Klentak: "Ultimately, it's an opportunity I just felt like I couldn't pass up"

For Matt Klentak, it took a perfect storm to carry him from the Orioles' front office to the one in Anaheim.

Klentak did his research on Jerry Dipoto while the Orioles conducted interviews for Andy MacPhail's replacement. Dipoto did his own research on the Orioles' executives, which allowed him to learn plenty about Klentak.

Both men came away impressed, and now they'll reunite with the Angels, who announced on Wednesday that Klentak had been hired as assistant general manager and will work under Dipoto.

"It was a tough decision," Klentak, 31, said earlier today in a phone interview.

"Ultimately, it's an opportunity I just felt like I couldn't pass up.
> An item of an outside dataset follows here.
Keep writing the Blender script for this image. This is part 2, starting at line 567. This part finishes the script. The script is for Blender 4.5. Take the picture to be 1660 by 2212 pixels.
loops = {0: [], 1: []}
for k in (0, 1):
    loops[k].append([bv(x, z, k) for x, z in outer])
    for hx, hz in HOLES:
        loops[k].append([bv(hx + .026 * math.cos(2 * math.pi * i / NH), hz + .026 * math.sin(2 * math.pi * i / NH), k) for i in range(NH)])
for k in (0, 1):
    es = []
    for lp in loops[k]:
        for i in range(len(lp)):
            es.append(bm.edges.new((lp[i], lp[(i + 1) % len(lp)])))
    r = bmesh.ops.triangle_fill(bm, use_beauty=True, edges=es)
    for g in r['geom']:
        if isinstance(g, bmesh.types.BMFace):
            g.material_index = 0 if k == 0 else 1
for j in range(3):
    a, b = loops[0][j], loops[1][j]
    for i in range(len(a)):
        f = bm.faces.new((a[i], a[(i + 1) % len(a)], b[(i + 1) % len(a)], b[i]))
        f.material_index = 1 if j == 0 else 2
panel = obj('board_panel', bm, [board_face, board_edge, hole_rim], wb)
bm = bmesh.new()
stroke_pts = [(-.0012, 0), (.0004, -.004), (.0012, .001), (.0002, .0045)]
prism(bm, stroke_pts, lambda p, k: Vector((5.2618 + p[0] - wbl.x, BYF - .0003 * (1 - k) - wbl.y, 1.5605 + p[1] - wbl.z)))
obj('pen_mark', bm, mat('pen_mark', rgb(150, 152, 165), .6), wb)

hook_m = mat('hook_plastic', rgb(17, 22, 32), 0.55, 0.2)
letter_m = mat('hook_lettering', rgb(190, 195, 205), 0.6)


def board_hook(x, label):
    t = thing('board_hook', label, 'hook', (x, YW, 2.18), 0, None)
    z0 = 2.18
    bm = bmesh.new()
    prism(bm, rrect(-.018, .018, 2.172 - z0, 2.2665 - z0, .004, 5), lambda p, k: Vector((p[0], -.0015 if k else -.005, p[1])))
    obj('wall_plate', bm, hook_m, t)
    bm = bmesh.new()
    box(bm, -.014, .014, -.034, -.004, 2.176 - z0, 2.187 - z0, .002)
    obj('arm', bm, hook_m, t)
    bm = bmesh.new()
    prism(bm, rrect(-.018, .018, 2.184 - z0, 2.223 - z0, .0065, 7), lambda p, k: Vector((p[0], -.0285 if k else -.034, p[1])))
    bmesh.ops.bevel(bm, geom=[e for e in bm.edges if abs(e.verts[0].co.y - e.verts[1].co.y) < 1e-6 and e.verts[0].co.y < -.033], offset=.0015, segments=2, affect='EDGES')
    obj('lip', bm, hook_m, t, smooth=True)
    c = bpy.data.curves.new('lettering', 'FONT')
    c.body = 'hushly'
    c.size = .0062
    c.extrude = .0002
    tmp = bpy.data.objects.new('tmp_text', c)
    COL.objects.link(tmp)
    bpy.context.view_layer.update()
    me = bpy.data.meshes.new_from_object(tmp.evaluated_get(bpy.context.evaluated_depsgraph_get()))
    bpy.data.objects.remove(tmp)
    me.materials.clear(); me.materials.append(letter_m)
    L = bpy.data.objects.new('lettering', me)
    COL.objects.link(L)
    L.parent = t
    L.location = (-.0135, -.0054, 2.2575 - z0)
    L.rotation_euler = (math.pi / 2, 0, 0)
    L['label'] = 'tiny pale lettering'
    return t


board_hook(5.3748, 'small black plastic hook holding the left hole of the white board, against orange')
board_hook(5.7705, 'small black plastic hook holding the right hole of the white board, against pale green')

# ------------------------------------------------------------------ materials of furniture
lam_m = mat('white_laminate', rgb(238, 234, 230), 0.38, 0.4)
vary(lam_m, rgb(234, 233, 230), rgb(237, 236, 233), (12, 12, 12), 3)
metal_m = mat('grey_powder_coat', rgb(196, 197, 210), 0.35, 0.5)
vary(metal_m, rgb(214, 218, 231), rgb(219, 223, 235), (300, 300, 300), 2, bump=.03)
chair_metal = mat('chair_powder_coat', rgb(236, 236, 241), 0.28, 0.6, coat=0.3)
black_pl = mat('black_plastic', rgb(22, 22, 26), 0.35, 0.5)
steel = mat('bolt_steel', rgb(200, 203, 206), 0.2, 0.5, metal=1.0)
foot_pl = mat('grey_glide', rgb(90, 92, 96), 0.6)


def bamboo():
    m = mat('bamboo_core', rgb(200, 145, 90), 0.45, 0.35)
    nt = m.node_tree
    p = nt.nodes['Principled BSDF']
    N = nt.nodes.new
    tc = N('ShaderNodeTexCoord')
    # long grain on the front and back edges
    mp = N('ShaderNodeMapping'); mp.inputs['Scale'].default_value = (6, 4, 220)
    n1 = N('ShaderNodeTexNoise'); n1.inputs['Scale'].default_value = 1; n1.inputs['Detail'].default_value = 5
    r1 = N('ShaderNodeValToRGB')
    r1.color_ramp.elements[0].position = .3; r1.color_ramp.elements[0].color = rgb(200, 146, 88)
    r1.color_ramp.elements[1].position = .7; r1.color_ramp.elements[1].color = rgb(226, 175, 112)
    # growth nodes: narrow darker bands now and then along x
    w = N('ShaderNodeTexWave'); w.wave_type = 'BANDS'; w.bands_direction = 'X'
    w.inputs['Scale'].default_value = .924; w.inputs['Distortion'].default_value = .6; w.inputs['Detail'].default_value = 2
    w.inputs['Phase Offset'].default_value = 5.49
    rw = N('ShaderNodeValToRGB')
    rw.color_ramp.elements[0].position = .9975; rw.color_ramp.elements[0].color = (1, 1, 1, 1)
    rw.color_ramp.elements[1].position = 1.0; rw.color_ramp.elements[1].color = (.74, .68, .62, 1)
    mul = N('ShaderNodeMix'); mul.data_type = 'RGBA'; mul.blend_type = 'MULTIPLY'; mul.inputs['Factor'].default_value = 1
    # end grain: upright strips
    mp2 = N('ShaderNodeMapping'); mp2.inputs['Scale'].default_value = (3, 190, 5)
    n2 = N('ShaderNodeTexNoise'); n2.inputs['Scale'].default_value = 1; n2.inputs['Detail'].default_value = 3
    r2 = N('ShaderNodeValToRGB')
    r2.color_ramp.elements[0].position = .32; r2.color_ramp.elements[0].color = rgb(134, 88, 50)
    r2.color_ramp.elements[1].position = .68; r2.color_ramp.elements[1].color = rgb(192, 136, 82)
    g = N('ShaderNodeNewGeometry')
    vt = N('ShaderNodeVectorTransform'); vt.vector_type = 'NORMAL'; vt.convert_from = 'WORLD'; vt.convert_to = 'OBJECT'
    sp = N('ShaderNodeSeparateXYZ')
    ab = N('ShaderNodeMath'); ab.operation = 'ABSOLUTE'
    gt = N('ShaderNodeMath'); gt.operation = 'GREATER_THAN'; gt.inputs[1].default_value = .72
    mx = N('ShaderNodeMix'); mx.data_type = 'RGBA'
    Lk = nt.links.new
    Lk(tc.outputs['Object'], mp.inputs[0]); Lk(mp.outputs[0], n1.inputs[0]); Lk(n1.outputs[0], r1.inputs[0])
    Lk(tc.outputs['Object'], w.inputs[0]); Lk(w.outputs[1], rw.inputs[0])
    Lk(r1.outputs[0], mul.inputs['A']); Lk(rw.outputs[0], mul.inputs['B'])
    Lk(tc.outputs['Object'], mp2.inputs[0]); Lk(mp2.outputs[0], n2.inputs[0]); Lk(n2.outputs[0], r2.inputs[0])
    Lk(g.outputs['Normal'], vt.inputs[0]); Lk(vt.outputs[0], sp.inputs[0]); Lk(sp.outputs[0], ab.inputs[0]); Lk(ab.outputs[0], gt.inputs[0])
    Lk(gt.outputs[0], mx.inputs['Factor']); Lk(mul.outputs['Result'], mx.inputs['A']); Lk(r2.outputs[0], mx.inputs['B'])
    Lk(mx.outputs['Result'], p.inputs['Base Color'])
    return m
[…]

The Angels have a great staff. It's a great organization that's had a lot of success over the last decade or so, and I'm looking forward to getting out there and to start working with those guys. On the flipside, any time any of us changes jobs in this industry, it can be very difficult, and that's largely driven by the fact that in Baltimore, there are so many good people and I'm going to miss going to work every day with all of these people in the warehouse like I've been doing the last four years.

"I appreciate the opportunity the Angelos family has given me. I can't thank Andy MacPhail enough for his decision to hire me and bring me aboard in 2008. And not only the decision to bring me aboard, but to mentor me and trust me with a lot of things he trusted me with. It was a great four years. I really enjoyed it. I'll miss the people, I'll miss the fans, I'll miss the beautiful ballpark. Lauren and I will really miss the friendships we've made. We made Baltimore our home. We started a family here.

Klentak's responsibilities in Anaheim will largely mirror what he did in Baltimore - he was involved in scouting, player development, contract negotiations and rules interpretations, among other things - but his title changes from director of baseball operations to assistant general manager, which suggests a more prominent role. And on paper, at least, it appears to be a promotion.

As one baseball executive said, "It's a step in the northbound direction."

Klentak accompanied new executive vice president Dan Duquette to the GM meetings in Milwaukee, where he met with Dipoto. He decided to accept the Angels' offer Tuesday while traveling to Michigan to visit his grandmother for the Thanksgiving holiday, and the news leaked to the media the following day.

"Dan Duquette was terrific throughout the process," Klentak said. "He was very supportive. We communicated well. He and I chatted daily about where things stood and what I was thinking and what things might be like if I stayed and if I left. He really couldn't thave been better about this thing.

"No way, shape or form did I decide to leave because of Dan Duquette or any particular person. We (Klentak and his wife) just felt like this was the best move for us, the best career opportunity and an opportunity we didn't want to let pass by. I don't know that an opportunity like this comes up every year. That was big factor in it."